THE TASK: Return the material exactly, first line through the line containing "(.86, .93, 1))", and nothing more. Pictures stay out.

== SOURCE DATA

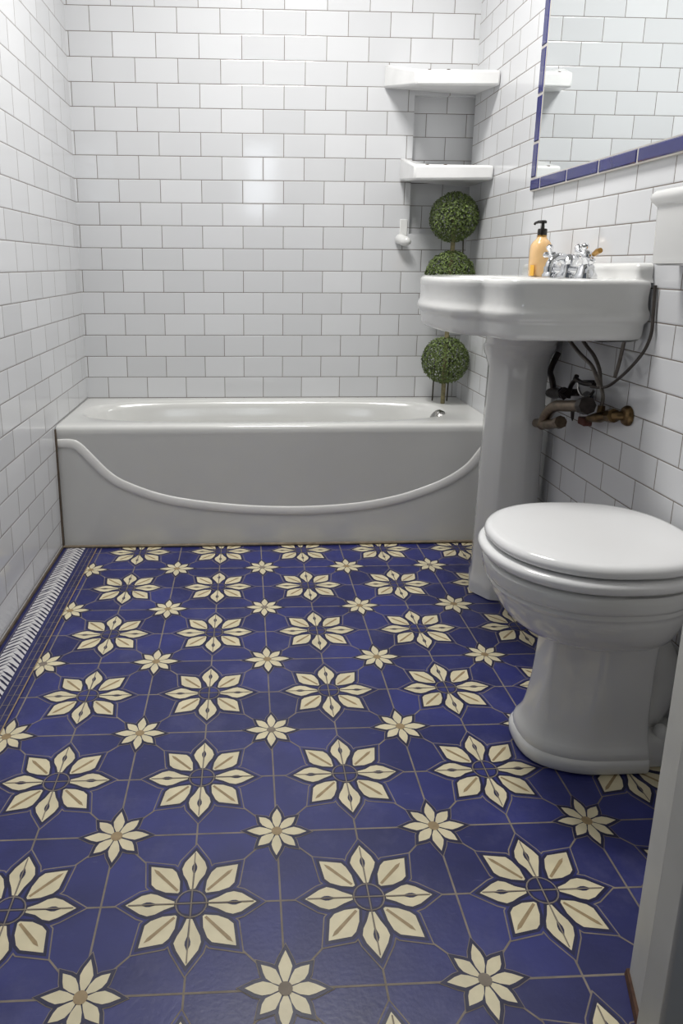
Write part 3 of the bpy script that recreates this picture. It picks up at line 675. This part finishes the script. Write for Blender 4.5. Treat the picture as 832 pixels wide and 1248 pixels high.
for pts in ([(.812,ty+.05,ZR+.001),(.814,ty+.05,.53),(.812,ty+.04,.62)], [(.826,ty+.02,.95),(.832,ty+.025,1.03),(.826,ty+.02,1.12)], [(.755,ty+.06,ZR+.001),(.757,ty+.06,.60)]):
    b = MB(); b.tube(pts, .0028, 6); under(b.build('twig', M['twig']), tp)

# ------------------------------------------------------------------ LIGHT
w = bpy.data.worlds.new('World'); S.world = w; w.use_nodes = True
w.node_tree.nodes['Background'].inputs['Color'].default_value = (.80, .88, 1.0, 1)
w.node_tree.nodes['Background'].inputs['Strength'].default_value = .10
def area(name, loc, target, sx, sy, power, col=(1,1,1), spread=PI):
    l = bpy.data.lights.new(name, 'AREA'); l.shape = 'RECTANGLE'; l.size = sx; l.size_y = sy; l.energy = power; l.color = col; l.spread = spread
    o = bpy.data.objects.new(name, l); COL.objects.link(o); o.location = loc
    o.rotation_euler = (Vector(target)-Vector(loc)).to_track_quat('-Z', 'Y').to_euler(); return o
area('ceiling_lamp', (.15, 1.86, 2.46), (.15, 1.861, 0), .45, .45, 31, (1, .985, .96))
area('hall_daylight', (.12, -1.3, 1.75), (.1, 2.5, 1.0), .30, .55, 2.6, (.86, .93, 1))

# ------------------------------------------------------------------ CAMERA
cam = bpy.data.cameras.new('camera'); co = bpy.data.objects.new('camera', cam); COL.objects.link(co)
f_, px, py = 861.12, 341.93, 531.22; pitch, yaw, roll, Hc = .23759, .04968, .00542, .97349
cy_, sy_ = math.cos(yaw), math.sin(yaw); cp, sp2 = math.cos(pitch), math.sin(pitch)
d = Vector((sy_*cp, cy_*cp, -sp2)); r = Vector((cy_, -sy_, 0)); u = r.cross(d)
c_, s_ = math.cos(roll), math.sin(roll); r2 = c_*r+s_*u; u2 = -s_*r+c_*u
mw = Matrix((r2, u2, -d)).transposed().to_4x4(); mw.translation = (0, 0, Hc); co.matrix_world = mw
cam.sensor_fit = 'HORIZONTAL'; cam.sensor_width = 36; cam.lens = f_*36/832
cam.shift_x = (416-px)/832; cam.shift_y = -(624-py)/832; cam.clip_start = .01
S.camera = co
S.view_settings.view_transform = 'Standard'; S.view_settings.look = 'None'; S.view_settings.gamma = 1; S.view_settings.exposure = 0
S.view_settings.use_curve_mapping = False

====

FINAL RESULT:
Write part 3 of the bpy script that recreates this picture. It picks up at line 675. This part finishes the script. Write for Blender 4.5. Treat the picture as 832 pixels wide and 1248 pixels high.
for pts in ([(.812,ty+.05,ZR+.001),(.814,ty+.05,.53),(.812,ty+.04,.62)], [(.826,ty+.02,.95),(.832,ty+.025,1.03),(.826,ty+.02,1.12)], [(.755,ty+.06,ZR+.001),(.757,ty+.06,.60)]):
    b = MB(); b.tube(pts, .0028, 6); under(b.build('twig', M['twig']), tp)

# ------------------------------------------------------------------ LIGHT
w = bpy.data.worlds.new('World'); S.world = w; w.use_nodes = True
w.node_tree.nodes['Background'].inputs['Color'].default_value = (.80, .88, 1.0, 1)
w.node_tree.nodes['Background'].inputs['Strength'].default_value = .10
def area(name, loc, target, sx, sy, power, col=(1,1,1), spread=PI):
    l = bpy.data.lights.new(name, 'AREA'); l.shape = 'RECTANGLE'; l.size = sx; l.size_y = sy; l.energy = power; l.color = col; l.spread = spread
    o = bpy.data.objects.new(name, l); COL.objects.link(o); o.location = loc
    o.rotation_euler = (Vector(target)-Vector(loc)).to_track_quat('-Z', 'Y').to_euler(); return o
area('ceiling_lamp', (.15, 1.86, 2.46), (.15, 1.861, 0), .45, .45, 31, (1, .985, .96))
area('hall_daylight', (.12, -1.3, 1.75), (.1, 2.5, 1.0), .30, .55, 2.6, (.86, .93, 1))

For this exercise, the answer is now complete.